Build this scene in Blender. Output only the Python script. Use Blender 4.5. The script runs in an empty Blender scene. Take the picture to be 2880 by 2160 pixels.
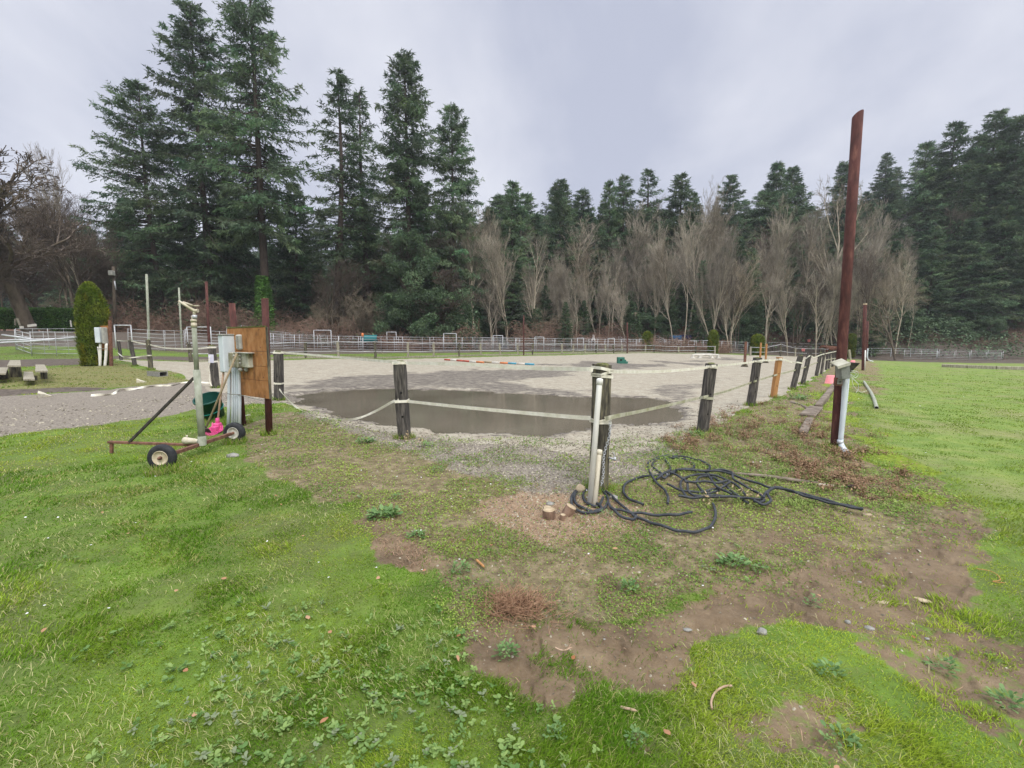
import bpy, math, random
import numpy as np
from mathutils import Vector, Matrix, Quaternion
random.seed(7); RNG = np.random.default_rng(7)
scene = bpy.context.scene
C = scene.collection
PI = math.pi
# ------------------------------------------------------------------ camera model (photo pixels 2880 x 2160)
FPX, CX, CY, HZ, EYE = 1300.0, 1440.0, 1080.0, 945.0, 1.6
PITCH = math.atan((CY-HZ)/FPX)
CP, SP = math.cos(PITCH), math.sin(PITCH)
def ray(u, v):
    a = (u-CX)/FPX; b = -(v-CY)/FPX
    return Vector((a, CP + b*SP, -SP + b*CP))
def P(u, v, Y):
    d = ray(u, v); t = Y/d.y
    return Vector((d.x*t, Y, EYE + d.z*t))
def sst(a, b, x):
    t = np.clip((x-a)/(b-a), 0, 1); return t*t*(3-2*t)
def HS(x, y):
    """smooth terrain height"""
    x = np.asarray(x, float); y = np.asarray(y, float)
    r = np.hypot(x, y)
    z = -0.012*x*sst(7, 25, y)*(x < 60) - 0.72*sst(7,25,y)*(x >= 60)
    z = z - 0.85*sst(18, 50, x)*sst(25, 50, y)*(1-sst(55, 62, y))
    z = z - 0.85*sst(18, 50, x)*sst(55, 62, y)
    z = z + 1.5*sst(-18, -34, x)*sst(24, 40, y)
    R = sst(-5, 35, x)
    z = z + R*26*sst(60, 125, y) + R*1.6*sst(56, 66, y) + (1-R)*3*sst(60, 130, y)
    z = z + 9*sst(60, 95, x)*sst(45, 95, y)
    # low bank on the right hand side of the arena row
    z = z + 0.06*np.exp(-((x-(2.2+0.62*(y-4.5)))**2)/0.8)*sst(4.5, 6, y)*(1-sst(20, 26, y))
    return z
def hz(x, y): return float(HS(x, y))
def G(u, v):
    d = ray(u, v); prev = None; Y = 1.0
    while Y < 320:
        t = Y/d.y; x = d.x*t; z = EYE + d.z*t; g = z - hz(x, Y)
        if g <= 0:
            if prev is None: return Vector((x, Y, z))
            Y0, g0 = prev; Y = Y0 + (Y-Y0)*g0/(g0-g); t = Y/d.y
            return Vector((d.x*t, Y, hz(d.x*t, Y)))
        prev = (Y, g); Y *= 1.012
    t = 60/d.y
    return Vector((d.x*t, 60, hz(d.x*t, 60)))
# ------------------------------------------------------------------ noise (numpy)
_tab = np.random.default_rng(3).random((256, 256))
def vn(x, y, s=0):
    x = x + s*17.31; y = y + s*9.77
    xi = np.floor(x).astype(int); yi = np.floor(y).astype(int)
    fx = x-xi; fy = y-yi; fx = fx*fx*(3-2*fx); fy = fy*fy*(3-2*fy)
    a = _tab[xi & 255, yi & 255]; b = _tab[(xi+1) & 255, yi & 255]
    c = _tab[xi & 255, (yi+1) & 255]; d = _tab[(xi+1) & 255, (yi+1) & 255]
    return (a*(1-fx)+b*fx)*(1-fy) + (c*(1-fx)+d*fx)*fy
def fbm(x, y, oct=4, s=0):
    x = np.asarray(x, float); y = np.asarray(y, float)
    t = 0; a = 1; n = 0
    for o in range(oct):
        t = t + a*vn(x*2**o, y*2**o, s+o*3.1); n += a; a *= .5
    return t/n
# ------------------------------------------------------------------ materials
def mat(name, c1, c2=None, rough=.8, scale=8, stretch=(1, 1, 1), bump=.0, bscale=None, metal=0, detail=6, c3=None, lo=.35, hi=.65,
        attr=False, rand=0.0, transl=0.0, spec=.3, coord='Object'):
    m = bpy.data.materials.new(name); m.use_nodes = True
    nt = m.node_tree; N = nt.nodes; L = nt.links
    for n in list(N): N.remove(n)
    out = N.new('ShaderNodeOutputMaterial'); b = N.new('ShaderNodeBsdfPrincipled')
    L.new(b.outputs[0], out.inputs[0])
    b.inputs['Roughness'].default_value = rough; b.inputs['Metallic'].default_value = metal
    b.inputs['Specular IOR Level'].default_value = spec
    tc = N.new('ShaderNodeTexCoord'); mp = N.new('ShaderNodeMapping')
    mp.inputs['Scale'].default_value = stretch; L.new(tc.outputs[coord], mp.inputs[0])
    nz = N.new('ShaderNodeTexNoise'); nz.inputs['Scale'].default_value = scale; nz.inputs['Detail'].default_value = detail
    nz.inputs['Roughness'].default_value = .62
    L.new(mp.outputs[0], nz.inputs['Vector'])
    col = None
    if c2 is not None:
        r = N.new('ShaderNodeValToRGB'); e = r.color_ramp.elements
        e[0].position = lo; e[0].color = (*c1, 1); e[1].position = hi; e[1].color = (*c2, 1)
        if c3 is not None:
            k = r.color_ramp.elements.new((lo+hi)/2); k.color = (*c3, 1)
        L.new(nz.outputs['Fac'], r.inputs[0]); col = r.outputs[0]
    else:
        rgb = N.new('ShaderNodeRGB'); rgb.outputs[0].default_value = (*c1, 1); col = rgb.outputs[0]
    if attr:
        at = N.new('ShaderNodeAttribute'); at.attribute_name = 'col'
        mx = N.new('ShaderNodeMix'); mx.data_type = 'RGBA'; mx.blend_type = 'MULTIPLY'; mx.inputs[0].default_value = 1
        L.new(col, mx.inputs[6]); L.new(at.outputs['Color'], mx.inputs[7]); col = mx.outputs[2]
    if rand > 0:
        oi = N.new('ShaderNodeObjectInfo'); hs = N.new('ShaderNodeHueSaturation')
        mr = N.new('ShaderNodeMapRange'); mr.inputs[3].default_value = 1-rand; mr.inputs[4].default_value = 1+rand
        L.new(oi.outputs['Random'], mr.inputs[0]); L.new(mr.outputs[0], hs.inputs['Value']); L.new(col, hs.inputs['Color']); col = hs.outputs[0]
    L.new(col, b.inputs['Base Color'])
    if bump:
        bn = N.new('ShaderNodeBump'); bn.inputs['Strength'].default_value = min(1, bump); bn.inputs['Distance'].default_value = .01
        src = nz
        if bscale:
            src = N.new('ShaderNodeTexNoise'); src.inputs['Scale'].default_value = bscale; src.inputs['Detail'].default_value = 5
            L.new(mp.outputs[0], src.inputs['Vector'])
        L.new(src.outputs['Fac'], bn.inputs['Height']); L.new(bn.outputs[0], b.inputs['Normal'])
    if transl > 0:
        tr = N.new('ShaderNodeBsdfTranslucent'); L.new(col, tr.inputs[0])
        ms = N.new('ShaderNodeMixShader'); ms.inputs[0].default_value = transl
        L.new(b.outputs[0], ms.inputs[1]); L.new(tr.outputs[0], ms.inputs[2]); L.new(ms.outputs[0], out.inputs[0])
    return m
M = {}
M['post'] = mat('weathered_wood', (.028, .026, .024), (.16, .145, .125), .9, 5, (6, 6, .7), .8, 9, c3=(.075, .068, .06))
M['post_mossy'] = mat('weathered_wood_mossy', (.035, .032, .025), (.22, .2, .12), .92, 5, (5, 5, .8), .8, 9, c3=(.09, .082, .062))
M['post_new'] = mat('fresh_wood', (.36, .17, .06), (.46, .25, .1), .8, 4, (6, 6, .7), .3, 9)
M['post_pale'] = mat('pale_fence_wood', (.2, .18, .13), (.42, .39, .3), .85, 5, (6, 6, .7), .3, 9)
M['moss'] = mat('moss', (.05, .07, .015), (.17, .17, .05), .95, 40, bump=1)
M['tape'] = mat('electric_tape', (.66, .63, .5), (.84, .82, .71), .7, 9, (1, 1, 1), .2, 60)
M['tape_green'] = mat('algae_tape', (.3, .3, .17), (.52, .51, .4), .7, 7, (1, 1, 1), .2, 60)
M['rust'] = mat('rust_red_paint', (.06, .025, .021), (.2, .09, .065), .85, 9, (1.6, 1.6, .45), .5, 40, c3=(.105, .04, .034), lo=.36, hi=.74)
M['rust2'] = mat('rusty_steel', (.1, .05, .035), (.24, .12, .08), .85, 14, bump=.5)
M['galv'] = mat('galvanised_steel', (.42, .44, .46), (.62, .64, .66), .45, 10, metal=.25)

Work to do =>
Copy all lines of the listing above that contain the string "scene".

Answer for the task =>
Build this scene in Blender. Output only the Python script. Use Blender 4.5. The script runs in an empty Blender scene. Take the picture to be 2880 by 2160 pixels.
scene = bpy.context.scene
C = scene.collection